Sace provides funding support for Alba power plant

07 December 2017
Italian group will provide funding to 40 Italian suppliers and subcontractors

Italy’s Sace (CDP Group) has made €125m ($147m) of finance available to 40 Italian companies working on the Aluminium Bahrain (Alba) expansion project.

Sace says it will support Italian subcontracts for the construction of Power Station 5 at the Alba site, the construction of which was awarded to the US’ GE Power and Turkey’s Gama Power. Most of the Italian companies working on the project are small and medium sized enterprises specialised in machinery and components for the energy sector.

Power Station 5 will be connected to the under construction Line 6, which will make Alba as the largest single-site smelter in the world when it is completed.

Expected to start metal production in early 2019, the $3bn Line 6 scheme will boost annual production by 540,000 tonnes upon its full ramp-up, bringing Alba’s total production capacity to 1.5 million tonnes a year (t/y), making it the world’s largest single-site aluminium smelter.

Power Station 5 plays a crucial role in maintaining Alba’s competitiveness in the future.

The new power station will have a power generation capacity of about 1,800MW and will increase Alba’s efficiency when it comes to utilising gas. Gas is the main cost for Alba along with raw materials, so it will reduce the cost of metal per tonne.

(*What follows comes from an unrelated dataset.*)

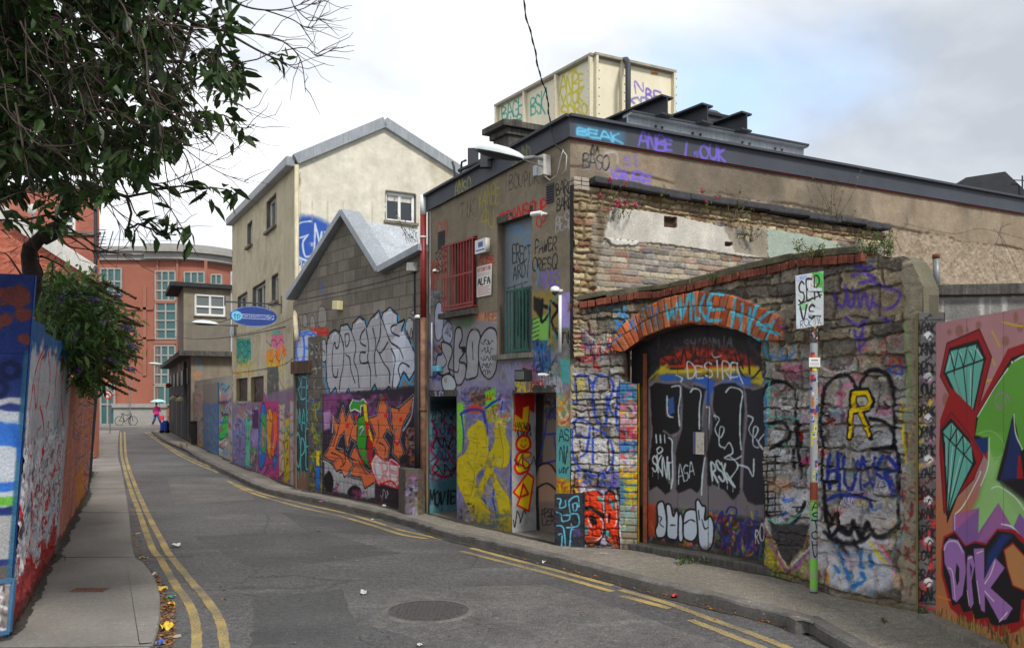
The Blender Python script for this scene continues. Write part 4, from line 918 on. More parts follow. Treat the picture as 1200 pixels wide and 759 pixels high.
# ---- ruin of the older brick wall standing against the yard side, under a slate ledge
PRU=subpath(PR,.0,.07,7.4,.07)
ur=PRU.uz(1036,300)[0]
def ruin():
 t=empty('ruined_brick_wall','ruined brick and plaster wall under a black slate ledge, above the arch wall','wall',PRU.P(0,0,0))
 c=Canvas(PRU,-.02,ur+.05,2.4,4.75,.008);U,Z=c.UZ()
 # general old brick
 r1,r2,r3,d=masonry(U,Z,.082,.225,5,warp=.012,jit=.12,wn_=16)
 pal=np.array([(142,134,124),(124,118,112),(156,146,128),(146,118,102),(112,108,106),(164,154,134),(134,126,120),(122,118,118)],np.float32)
 A=pal[(r1*len(pal)).astype(int).clip(0,7)]+((r2-.5)*26)[...,None];mort=1-sstep(d,.006,.014);n=c.noise(.03,6,3)
 A=A*(1-mort[...,None]*.75)+np.array((134,124,108))*mort[...,None]*.75+((n-.5)*22)[...,None];Hh=sstep(d,.003,.014)*.012+(r3-.5)*.010+(n-.5)*.01
 # yellow toothing at the corner, upper yellow/red rubble band
 s1,s2,s3,e=masonry(U,Z,.078,.17,9,warp=.028,jit=.4,wn_=18)
 py=np.array([(164,148,114),(150,134,104),(140,126,102),(134,100,82),(120,106,90),(172,158,126),(146,126,100)],np.float32)
 B=py[(s1*7).astype(int).clip(0,6)]+((s2-.5)*30)[...,None];mo=1-sstep(e,.006,.02);B=B*(1-mo[...,None]*.8)+np.array((104,90,70))*mo[...,None]*.8+((n-.5)*30)[...,None];Hb=sstep(e,.003,.03)*.025+(s3-.5)*.03+(c.noise(.05,3,3)-.5)*.03
 wob=(c.noise(.25,12,4)-.5)*.22
 mL=1-sstep(U+wob,.30,.34);mT=sstep(Z+wob*.8,4.30,4.34);m=np.clip(mL+mT,0,1)[...,None]
 A=A*(1-m)+B*m;Hh=Hh*(1-m[...,0])+Hb*m[...,0];c.a[:]=A;c.h[:]=Hh
 lay=T(660,200,3.45)
 c.fl(lay((125,130),(170,160),(165,260),(120,500),(95,500),(140,300)),(104,92,72),5,.85)
 # orange-red bricks scattered
 rs=random.Random(4)
 for i in range(70):
  u=rs.uniform(.1,ur);z=rs.uniform(2.9,4.5);p=PRU.P(u,z);x=600+F*p.x/p.y;y=HZ-(z-EYE)*F/p.y;w=4+rs.random()*3
  if rs.random() < .6:c.fl([(x,y),(x+w,y+.6),(x+w,y+3.6),(x,y+3)],rs.choice([(166,92,62),(150,82,60),(178,110,76),(120,82,66)]),1,.75)
 # plaster panels
 def slab(poly,colr,lift,seed):
  k=Canvas(PRU,c.u0,c.u1,c.z0,c.z1,c.res,(0,0,0));k.fl(poly,(255,255,255),1.2);mm=k.a[...,0]/255.;edge=sstep(mm+(c.noise(.07,seed,4)-.5)*.9,.45,.55);nn=c.noise(.35,seed+1,5)
  colr_=np.array(colr,np.float32)+((nn-.5)*44+(n-.5)*12)[...,None];c.a[:]=c.a*(1-edge[...,None])+colr_*edge[...,None];c.h[:]=c.h*(1-edge)+(lift+(nn-.5)*.012)*edge
 slab(lay((190,150),(320,165),(460,185),(640,230),(760,300),(820,300),(820,355),(730,350),(560,320),(420,300),(300,290),(160,275),(175,210)),(186,182,172),.03,21)
 slab(lay((640,225),(690,235),(700,270),(760,285),(760,225),(820,235),(820,355),(690,330)),(150,142,128),.03,22)
 slab(lay((820,235),(966,260),(1100,290),(1150,330),(1000,350),(850,360),(822,350)),(152,164,152),.03,23)
 slab(lay((175,275),(300,290),(290,305),(190,300)),(196,194,188),.04,24)
 c.smear((700,218,752,270),['W',(176,172,164)],20,(1.5,3),(6,18),.35,25,soft=3);c.text('WY',lay((215,170),(300,180),(300,240),(215,230)),[(1.6,(198,196,192),1.4,.6)],3)
 c.smear((700,282,880,322),['W',(188,186,182)],46,(2,4),(4,12),.35,26,soft=3)
 # putlog holes
 for P in (((405,185),(455,190),(455,232),(408,226)),((650,288),(680,290),(678,305),(650,303))): 
  k=lay(*P);c.fl(k,(74,56,46),1)
  a=c.c(k[0]);b=c.c(k[2]);y0,y1=sorted((int(a[1]),int(b[1])));x0,x1=sorted((int(a[0]),int(b[0])));c.h[y0:y1,x0:x1] -=.07
 m=sstep(c.noise(.4,31,4),.58,.72)*sstep(4.62-Z,.0,.5)*.0;zt=4.63
 wall('brickwork',c,M['paint_rough'],t,top=[(0,4.60),(ur,4.52)],bot=2.4,thick=.075,u0=0,u1=ur,topcol=(60,58,56))
 # slate ledge, broken into lengths that sag and step
 lm=MB();rs=random.Random(8);u=.24;yoff=0
 while u < ur-.02:
  L=rs.uniform(.25,.7);e=min(u+L,ur);z=4.60+(4.52-4.60)*u/ur;yo=rs.uniform(-.014,.014)
  lm.bar(PRU.P(u,z+.06+yo,.01),PRU.P(e+.01,z+.055+yo+rs.uniform(-.01,.01),.01),.27+rs.uniform(-.02,.02),.10+rs.uniform(-.015,.01),(0,0,1));u=e
 lm.build('slate_ledge',mat('black_bituminous_slate',(58,58,62),.75,.3,8,.9,25),t,bevel=.02)
 bm2=MB();rs=random.Random(5)
 for r in range(3):
  for k in range(2):bm2.bar(PRU.P(.0+k*.12,4.62+r*.055-.05,-.04),PRU.P(.11+k*.12,4.62+r*.055-.05,-.04),.12,.048)
 bm2.build('corner_bricks',mat('pale_brick_loose',(158,150,138),.9,.3,9,.6,50),t,bevel=.008)
 return t
ruin()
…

Earlier this year, Alba secured $700m in commitments from export credit agencies (ECAs) for its Line 6 expansion project.

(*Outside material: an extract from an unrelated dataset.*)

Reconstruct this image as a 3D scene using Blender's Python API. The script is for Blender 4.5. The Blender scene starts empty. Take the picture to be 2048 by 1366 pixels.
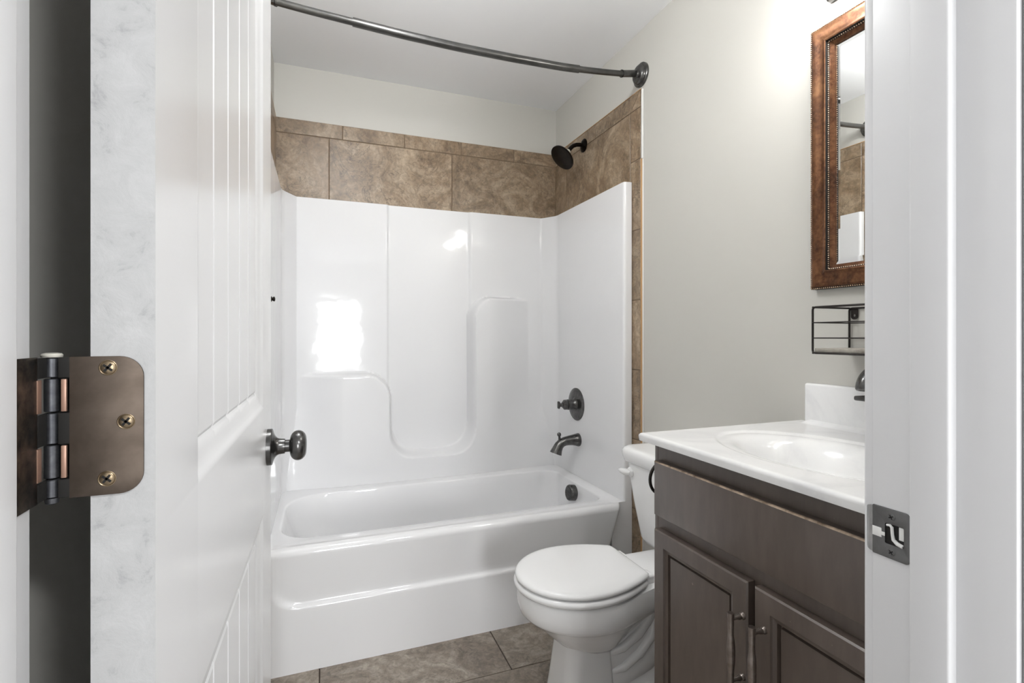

Those facilities are made-up of a dual tranche of approximately $310m and €315m Swiss SERV guaranteed export credit and a €50m from Germany’s Euler Hermes.

US-based Bechtel won the engineering, procurement and construction management (EPCM) for the Line 6 expansion scheme in April 2016. In addition to GE and Gama working on the power plant, Germany’s Siemens is working on the power distribution system contract.

The Alba expansion and other major projects are helping drive economic growth in Bahrain. The kingdom's real economic growth reached an annual pace of 3.4 per cent for the first half of this year, which is an improvement on the 3.2 per cent achieved during 2016 as a whole, according to the latest Bahrain Economic Quarterly published by Bahrain’s Economic Development Board (EDB) in November.

Non-oil GDP growth performed more strongly and quickened during the first half of this year to 4.7 per cent, from 4 per cent for the whole of 2016.

The EDB says the non-oil growth was almost entirely due to activity in the private sector, underscoring the strength of structural and counter-cyclical growth drivers in the Bahraini economy.

Alba's operations suffered a setback on 13 April this year after a three-hour power outage which is set to reduce production at the fifth reduction line for several months. The incident will result in a loss of 3-5 per cent of the smelter’s total production for 2017, Alba said in a bourse filing at the time.

The company restored power operations and reduction lines 1-4 resumed operations, but reduction line 5 ran at reduced rates. It is not expected to be fully operational until the third quarter of 2017, Alba said adding that the loss from the incident will be part of an insurance claim.